Constraining the equation of state in modified gravity via universal relations

TL;DR

This paper investigates universal relations between neutron star parameters at maximum mass across various equations of state and modified gravity theories, highlighting the impact of gravity modifications on EOS constraints.

Contribution

It extends the universal relations to scalarized neutron stars in scalar-tensor theories and shows their dependence on gravity parameters, affecting EOS constraints.

Findings

Universal relations hold for scalarized neutron stars in modified gravity.

Relation parameters depend strongly on gravity theory parameters.

Modified gravity can significantly alter EOS constraints.

Abstract

Modern multi-messenger astronomical observations and heavy ion experiments provide new insights into the structure of compact objects.

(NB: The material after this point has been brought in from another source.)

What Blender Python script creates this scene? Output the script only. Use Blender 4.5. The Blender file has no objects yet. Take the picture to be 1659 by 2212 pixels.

Nevertheless, much ambiguity remains when it comes to super dense matter above the nuclear saturation density such as that found within neutron stars. This work explores equation of state (EOS)-independent universal relations between the physical parameters of static neutron stars at the maximum-mass point, previously proven for General Relativity (GR) and used to constraint EOS candidates within the GR framework. We explore 53 different EOS candidates and prove that these relations hold for scalarized neutron stars in massive scalar-tensor theories, exploring also the effect of non-baryonic EOS. We further show that the relation's fit parameters are highly dependent on the theory's parameters. On the basis of these relations multiple constraints on the EOS can be derived and it turns out that they can be significantly different than the GR ones. This demonstrates the importance of taking into account the modified gravity effects even when imposing constraints on the EOS.